The combination of dividends, buybacks, and moderate loan growth has the potential to provide a total return of 20-30% over the next 24 months.
Longer Term Perspective
With a 3-5 year investment horizon, the return potential looks even better.
Although by no means a guarantee, we expect FSEA to follow the game plan of so many other shareholder-friendly, demutualized banks. After flexing the balance sheet (conservatively growing organically while distributing a modest dividend and consistently repurchasing shares below tangible book value), the bank will become a takeover candidate. As a reminder, demutualized banks must wait three years after the conversion date to sell the business.
At that point, in January 2026, FSEA will be eligible to be acquired, a fairly typical outcome for demutualized banks. For an acquirer, FSEA offers a quality portfolio and an attractive footprint in New Hampshire's southeastern market.
Historically, the average thrift is acquired at 120%-140% of tangible book value.
To be conservative, we typically model an exit multiple of 120% of tangible book value. In this case, we have targeted a tangible book value of ~$15 per share in December 2026, indicating an acquisition price of ~$19.50 per share or a ~90% return over the next ~4 years.
Primary Risks
Potential risks to our thesis include, but are not limited to:
- Quality of the loan portfolio deteriorates. As a small thrift, FSEA is significantly exposed to the economic conditions within its regional footprint.
- Leadership changes course and elects to hold excess capital versus returning to shareholders via dividends and buybacks.
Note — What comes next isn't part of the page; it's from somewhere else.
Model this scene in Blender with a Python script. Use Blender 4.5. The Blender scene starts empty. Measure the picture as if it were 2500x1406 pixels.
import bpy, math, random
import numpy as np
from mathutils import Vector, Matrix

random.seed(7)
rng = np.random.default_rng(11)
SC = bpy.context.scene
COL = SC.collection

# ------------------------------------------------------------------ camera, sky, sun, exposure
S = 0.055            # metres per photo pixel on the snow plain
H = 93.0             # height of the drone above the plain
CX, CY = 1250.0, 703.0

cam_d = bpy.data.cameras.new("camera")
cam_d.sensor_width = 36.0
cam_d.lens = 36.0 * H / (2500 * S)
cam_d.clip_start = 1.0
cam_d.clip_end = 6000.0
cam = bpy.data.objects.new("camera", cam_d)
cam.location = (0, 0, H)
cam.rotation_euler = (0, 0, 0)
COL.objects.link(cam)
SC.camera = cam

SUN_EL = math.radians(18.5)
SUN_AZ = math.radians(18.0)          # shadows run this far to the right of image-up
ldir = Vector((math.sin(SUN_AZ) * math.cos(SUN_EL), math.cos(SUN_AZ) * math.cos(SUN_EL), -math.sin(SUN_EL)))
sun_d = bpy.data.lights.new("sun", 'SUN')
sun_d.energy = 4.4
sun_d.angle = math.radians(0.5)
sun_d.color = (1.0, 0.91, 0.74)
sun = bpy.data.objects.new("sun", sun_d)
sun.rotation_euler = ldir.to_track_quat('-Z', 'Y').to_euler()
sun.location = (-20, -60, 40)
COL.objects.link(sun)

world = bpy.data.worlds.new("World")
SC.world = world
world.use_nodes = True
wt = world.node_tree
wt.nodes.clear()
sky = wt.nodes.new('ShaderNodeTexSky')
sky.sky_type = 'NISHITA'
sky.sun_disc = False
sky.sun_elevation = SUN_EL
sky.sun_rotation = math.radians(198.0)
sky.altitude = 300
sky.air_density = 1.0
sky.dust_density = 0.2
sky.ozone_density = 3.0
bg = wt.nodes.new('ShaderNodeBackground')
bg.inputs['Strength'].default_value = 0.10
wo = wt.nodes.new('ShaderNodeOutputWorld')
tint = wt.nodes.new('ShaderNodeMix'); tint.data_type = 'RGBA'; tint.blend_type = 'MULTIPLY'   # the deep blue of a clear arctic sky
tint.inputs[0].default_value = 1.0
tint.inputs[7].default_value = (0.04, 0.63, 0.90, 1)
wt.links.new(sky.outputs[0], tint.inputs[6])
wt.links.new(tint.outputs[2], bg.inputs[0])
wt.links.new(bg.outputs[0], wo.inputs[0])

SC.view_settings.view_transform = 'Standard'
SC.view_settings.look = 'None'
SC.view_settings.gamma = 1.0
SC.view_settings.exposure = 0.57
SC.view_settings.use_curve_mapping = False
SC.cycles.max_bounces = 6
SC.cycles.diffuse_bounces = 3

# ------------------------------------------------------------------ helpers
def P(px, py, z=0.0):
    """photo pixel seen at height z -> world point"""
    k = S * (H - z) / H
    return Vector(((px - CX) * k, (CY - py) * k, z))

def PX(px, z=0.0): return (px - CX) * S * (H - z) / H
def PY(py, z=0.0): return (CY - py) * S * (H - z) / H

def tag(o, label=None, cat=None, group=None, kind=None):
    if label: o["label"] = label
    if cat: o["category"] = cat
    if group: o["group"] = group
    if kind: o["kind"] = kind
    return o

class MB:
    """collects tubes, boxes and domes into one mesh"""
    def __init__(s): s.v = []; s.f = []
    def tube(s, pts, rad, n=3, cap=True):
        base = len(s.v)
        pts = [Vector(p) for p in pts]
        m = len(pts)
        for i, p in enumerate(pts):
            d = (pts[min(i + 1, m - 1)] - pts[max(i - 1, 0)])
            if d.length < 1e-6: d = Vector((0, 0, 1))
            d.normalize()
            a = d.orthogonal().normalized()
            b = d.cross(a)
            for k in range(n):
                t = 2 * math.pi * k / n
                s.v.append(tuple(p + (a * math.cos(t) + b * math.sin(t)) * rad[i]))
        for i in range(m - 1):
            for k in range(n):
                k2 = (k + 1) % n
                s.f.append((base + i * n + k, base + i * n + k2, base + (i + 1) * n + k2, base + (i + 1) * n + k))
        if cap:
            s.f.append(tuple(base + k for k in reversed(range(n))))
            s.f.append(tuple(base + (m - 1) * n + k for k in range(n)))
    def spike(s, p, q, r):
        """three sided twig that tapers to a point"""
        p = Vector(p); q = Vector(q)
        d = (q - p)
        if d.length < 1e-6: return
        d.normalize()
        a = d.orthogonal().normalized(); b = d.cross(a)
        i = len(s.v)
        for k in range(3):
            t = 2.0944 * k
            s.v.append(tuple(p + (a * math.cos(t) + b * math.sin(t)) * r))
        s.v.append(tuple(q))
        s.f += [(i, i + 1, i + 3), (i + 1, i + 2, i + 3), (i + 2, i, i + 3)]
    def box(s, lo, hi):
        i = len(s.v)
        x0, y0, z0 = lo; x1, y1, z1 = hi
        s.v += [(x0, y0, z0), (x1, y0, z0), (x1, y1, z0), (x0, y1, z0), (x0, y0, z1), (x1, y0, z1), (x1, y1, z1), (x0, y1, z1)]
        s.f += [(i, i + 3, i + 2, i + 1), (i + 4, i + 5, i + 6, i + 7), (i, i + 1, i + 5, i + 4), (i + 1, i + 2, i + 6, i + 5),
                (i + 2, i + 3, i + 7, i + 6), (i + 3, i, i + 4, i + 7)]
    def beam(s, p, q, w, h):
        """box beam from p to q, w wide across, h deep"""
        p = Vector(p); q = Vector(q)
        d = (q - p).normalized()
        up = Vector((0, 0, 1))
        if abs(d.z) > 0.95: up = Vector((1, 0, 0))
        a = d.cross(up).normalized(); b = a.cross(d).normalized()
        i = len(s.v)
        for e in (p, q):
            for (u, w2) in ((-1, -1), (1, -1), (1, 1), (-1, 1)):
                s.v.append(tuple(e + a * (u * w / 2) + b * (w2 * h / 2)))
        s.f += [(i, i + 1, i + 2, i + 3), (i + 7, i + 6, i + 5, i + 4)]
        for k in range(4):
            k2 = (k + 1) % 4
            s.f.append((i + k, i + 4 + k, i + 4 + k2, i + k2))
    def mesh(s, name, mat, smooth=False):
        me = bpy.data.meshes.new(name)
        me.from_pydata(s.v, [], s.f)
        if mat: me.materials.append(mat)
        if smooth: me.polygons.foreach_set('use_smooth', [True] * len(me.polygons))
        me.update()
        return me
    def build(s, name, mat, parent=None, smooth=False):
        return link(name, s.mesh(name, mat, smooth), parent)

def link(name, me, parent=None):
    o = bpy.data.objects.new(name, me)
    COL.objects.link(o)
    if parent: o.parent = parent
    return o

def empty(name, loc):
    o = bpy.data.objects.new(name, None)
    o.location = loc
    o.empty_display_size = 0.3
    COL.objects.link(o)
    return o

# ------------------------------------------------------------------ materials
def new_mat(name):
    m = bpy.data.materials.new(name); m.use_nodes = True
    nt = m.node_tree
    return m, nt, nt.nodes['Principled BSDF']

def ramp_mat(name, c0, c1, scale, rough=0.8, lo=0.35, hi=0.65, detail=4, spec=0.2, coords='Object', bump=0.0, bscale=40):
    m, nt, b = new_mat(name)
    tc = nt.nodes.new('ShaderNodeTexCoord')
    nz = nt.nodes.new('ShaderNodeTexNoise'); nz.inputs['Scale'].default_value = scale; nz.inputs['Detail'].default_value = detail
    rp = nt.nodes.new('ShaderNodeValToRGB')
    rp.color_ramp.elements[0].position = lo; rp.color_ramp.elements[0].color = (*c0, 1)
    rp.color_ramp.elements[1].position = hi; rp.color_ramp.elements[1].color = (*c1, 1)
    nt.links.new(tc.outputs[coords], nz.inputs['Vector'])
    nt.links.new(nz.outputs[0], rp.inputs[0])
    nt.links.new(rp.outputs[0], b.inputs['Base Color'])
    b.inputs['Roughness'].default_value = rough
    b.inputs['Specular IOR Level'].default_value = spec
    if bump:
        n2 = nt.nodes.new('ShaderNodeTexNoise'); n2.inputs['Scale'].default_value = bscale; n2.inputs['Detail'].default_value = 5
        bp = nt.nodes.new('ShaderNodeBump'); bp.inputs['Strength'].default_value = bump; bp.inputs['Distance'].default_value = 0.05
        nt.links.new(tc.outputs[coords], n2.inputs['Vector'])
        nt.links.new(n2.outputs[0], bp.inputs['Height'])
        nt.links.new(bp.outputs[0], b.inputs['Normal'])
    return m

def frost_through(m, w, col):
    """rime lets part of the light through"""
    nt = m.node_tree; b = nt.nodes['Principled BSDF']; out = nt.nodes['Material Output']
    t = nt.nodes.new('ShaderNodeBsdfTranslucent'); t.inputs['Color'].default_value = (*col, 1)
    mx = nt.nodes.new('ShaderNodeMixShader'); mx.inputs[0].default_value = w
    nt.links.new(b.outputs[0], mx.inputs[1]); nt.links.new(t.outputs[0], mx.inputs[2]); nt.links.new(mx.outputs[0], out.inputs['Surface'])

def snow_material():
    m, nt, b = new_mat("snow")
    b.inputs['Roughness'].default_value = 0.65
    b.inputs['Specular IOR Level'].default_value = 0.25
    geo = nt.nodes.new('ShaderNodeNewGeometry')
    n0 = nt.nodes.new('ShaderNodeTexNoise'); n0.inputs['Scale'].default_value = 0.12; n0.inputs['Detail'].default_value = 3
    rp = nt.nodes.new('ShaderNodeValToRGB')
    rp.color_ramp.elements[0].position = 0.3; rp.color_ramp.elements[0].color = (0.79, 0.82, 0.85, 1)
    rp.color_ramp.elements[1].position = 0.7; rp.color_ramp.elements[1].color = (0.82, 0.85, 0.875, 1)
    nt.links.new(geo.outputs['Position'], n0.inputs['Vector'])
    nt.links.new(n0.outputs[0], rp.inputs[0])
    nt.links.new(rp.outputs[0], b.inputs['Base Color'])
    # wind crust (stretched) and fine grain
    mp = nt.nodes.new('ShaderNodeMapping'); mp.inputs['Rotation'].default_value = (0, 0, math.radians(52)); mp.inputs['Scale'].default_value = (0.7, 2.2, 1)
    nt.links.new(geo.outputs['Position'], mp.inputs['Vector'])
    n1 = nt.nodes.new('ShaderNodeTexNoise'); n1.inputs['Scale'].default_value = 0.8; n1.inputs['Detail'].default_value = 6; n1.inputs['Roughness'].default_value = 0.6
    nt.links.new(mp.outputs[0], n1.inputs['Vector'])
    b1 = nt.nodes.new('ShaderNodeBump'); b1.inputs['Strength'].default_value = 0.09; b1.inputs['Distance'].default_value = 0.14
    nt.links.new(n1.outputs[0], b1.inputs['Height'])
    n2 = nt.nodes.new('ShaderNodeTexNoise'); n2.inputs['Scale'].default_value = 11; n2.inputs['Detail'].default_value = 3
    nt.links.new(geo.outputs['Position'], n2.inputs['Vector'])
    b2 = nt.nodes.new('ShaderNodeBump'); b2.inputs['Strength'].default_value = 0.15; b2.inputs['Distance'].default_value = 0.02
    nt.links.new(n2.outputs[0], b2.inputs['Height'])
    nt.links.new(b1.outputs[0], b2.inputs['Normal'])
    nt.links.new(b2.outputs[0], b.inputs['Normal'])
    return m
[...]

- Material change in the local competitive environment could slow growth or reduce profitability.
Conclusion
Despite a strong capital position and attractive credit metrics, FSEA trades at just 72% of tangible book value.
We believe management will continue to follow the proven, shareholder-friendly "thrift game plan" which includes conservative organic growth, dividends, prudent buybacks, and ultimately a sale.
Although there are no guarantees in the equity market, we view FSEA as a low risk holding, which conservatively offers total return potential of ~90% over the next 4-5 years.